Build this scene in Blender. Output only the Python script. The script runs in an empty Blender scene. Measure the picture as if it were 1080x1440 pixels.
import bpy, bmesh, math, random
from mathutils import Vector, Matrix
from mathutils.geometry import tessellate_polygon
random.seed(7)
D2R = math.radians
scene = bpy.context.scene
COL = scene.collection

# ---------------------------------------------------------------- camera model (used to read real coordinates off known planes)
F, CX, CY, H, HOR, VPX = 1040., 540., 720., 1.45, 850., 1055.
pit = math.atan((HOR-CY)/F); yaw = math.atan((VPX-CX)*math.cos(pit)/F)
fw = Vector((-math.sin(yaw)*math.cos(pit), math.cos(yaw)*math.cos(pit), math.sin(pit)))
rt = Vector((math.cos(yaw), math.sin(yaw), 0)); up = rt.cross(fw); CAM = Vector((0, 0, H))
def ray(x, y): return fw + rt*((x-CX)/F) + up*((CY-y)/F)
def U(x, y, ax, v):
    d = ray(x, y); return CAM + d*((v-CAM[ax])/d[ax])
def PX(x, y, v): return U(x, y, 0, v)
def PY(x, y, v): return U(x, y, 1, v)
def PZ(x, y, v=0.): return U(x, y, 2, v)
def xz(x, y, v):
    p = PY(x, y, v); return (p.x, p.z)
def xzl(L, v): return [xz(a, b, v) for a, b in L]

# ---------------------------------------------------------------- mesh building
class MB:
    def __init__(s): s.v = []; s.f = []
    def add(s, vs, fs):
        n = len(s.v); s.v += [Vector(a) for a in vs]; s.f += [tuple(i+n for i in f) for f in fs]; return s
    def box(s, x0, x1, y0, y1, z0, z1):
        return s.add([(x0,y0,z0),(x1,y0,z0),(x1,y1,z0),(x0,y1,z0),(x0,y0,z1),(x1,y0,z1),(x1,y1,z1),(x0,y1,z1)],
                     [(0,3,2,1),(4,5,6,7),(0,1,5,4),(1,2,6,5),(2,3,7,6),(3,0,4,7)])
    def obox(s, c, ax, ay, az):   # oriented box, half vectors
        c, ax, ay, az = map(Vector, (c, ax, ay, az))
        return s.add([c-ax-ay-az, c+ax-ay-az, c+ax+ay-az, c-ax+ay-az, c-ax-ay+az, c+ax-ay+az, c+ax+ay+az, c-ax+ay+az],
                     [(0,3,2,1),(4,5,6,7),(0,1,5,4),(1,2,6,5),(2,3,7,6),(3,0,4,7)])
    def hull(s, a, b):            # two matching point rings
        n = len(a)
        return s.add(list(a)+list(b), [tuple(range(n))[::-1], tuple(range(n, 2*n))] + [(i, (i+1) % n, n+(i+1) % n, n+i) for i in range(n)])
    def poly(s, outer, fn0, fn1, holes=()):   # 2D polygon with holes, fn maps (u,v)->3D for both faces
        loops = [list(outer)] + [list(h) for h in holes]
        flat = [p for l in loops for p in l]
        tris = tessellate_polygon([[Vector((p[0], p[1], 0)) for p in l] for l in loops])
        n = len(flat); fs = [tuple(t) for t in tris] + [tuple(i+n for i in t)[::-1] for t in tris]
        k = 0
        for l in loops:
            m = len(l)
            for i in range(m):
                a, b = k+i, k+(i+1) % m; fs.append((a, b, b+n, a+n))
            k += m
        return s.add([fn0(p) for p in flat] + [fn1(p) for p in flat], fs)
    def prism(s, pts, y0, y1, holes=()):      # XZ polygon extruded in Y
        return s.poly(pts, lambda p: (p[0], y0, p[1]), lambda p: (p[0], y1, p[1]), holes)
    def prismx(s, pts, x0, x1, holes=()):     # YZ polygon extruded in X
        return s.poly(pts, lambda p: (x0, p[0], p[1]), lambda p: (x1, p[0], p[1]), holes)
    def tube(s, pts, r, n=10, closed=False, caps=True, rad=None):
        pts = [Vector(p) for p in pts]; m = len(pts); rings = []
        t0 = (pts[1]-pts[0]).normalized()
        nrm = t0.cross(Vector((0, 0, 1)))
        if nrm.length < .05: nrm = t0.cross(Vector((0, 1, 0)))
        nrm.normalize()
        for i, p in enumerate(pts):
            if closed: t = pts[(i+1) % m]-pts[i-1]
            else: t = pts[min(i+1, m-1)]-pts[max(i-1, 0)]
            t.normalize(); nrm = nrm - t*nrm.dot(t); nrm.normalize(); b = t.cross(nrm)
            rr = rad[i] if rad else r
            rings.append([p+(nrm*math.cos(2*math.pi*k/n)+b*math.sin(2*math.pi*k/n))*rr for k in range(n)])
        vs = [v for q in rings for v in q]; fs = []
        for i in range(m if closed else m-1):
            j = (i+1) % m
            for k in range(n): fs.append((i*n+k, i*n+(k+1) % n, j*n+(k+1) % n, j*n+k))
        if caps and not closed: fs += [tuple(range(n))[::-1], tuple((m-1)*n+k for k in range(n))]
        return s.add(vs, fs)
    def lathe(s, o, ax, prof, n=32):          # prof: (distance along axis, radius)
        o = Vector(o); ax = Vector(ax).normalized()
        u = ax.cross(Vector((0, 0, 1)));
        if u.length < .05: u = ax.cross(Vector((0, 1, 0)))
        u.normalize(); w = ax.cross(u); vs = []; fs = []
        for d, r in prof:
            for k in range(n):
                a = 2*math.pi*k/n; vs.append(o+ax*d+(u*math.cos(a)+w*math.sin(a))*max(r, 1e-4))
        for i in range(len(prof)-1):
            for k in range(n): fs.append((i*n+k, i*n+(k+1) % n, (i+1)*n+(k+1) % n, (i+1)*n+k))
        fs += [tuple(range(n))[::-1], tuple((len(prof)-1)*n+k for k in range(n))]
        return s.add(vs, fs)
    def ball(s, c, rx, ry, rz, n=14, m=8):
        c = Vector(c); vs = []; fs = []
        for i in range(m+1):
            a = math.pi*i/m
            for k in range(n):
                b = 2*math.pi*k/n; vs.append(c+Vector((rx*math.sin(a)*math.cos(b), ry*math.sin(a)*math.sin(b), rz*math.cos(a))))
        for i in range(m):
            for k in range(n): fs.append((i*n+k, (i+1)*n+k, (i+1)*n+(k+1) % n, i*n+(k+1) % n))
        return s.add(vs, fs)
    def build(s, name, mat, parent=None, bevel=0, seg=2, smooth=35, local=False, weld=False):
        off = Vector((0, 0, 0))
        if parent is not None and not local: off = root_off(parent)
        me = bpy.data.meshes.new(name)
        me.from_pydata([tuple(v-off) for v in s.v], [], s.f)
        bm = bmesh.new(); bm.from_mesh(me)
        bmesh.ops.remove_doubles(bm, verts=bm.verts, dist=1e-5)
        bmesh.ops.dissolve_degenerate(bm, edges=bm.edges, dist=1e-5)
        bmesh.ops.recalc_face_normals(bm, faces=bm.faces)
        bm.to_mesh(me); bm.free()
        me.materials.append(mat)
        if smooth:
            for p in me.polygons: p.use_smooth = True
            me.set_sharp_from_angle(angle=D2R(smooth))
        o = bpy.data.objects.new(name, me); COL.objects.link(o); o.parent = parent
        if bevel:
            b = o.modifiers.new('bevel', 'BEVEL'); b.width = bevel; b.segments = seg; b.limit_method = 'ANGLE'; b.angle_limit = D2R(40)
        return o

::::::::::

:: EXERCISE DESCRIPTION ::
Find the lines containing "scene" and list every one of them.

:: TASK RESULT ::
Build this scene in Blender. Output only the Python script. The script runs in an empty Blender scene. Measure the picture as if it were 1080x1440 pixels.
scene = bpy.context.scene
COL = scene.collection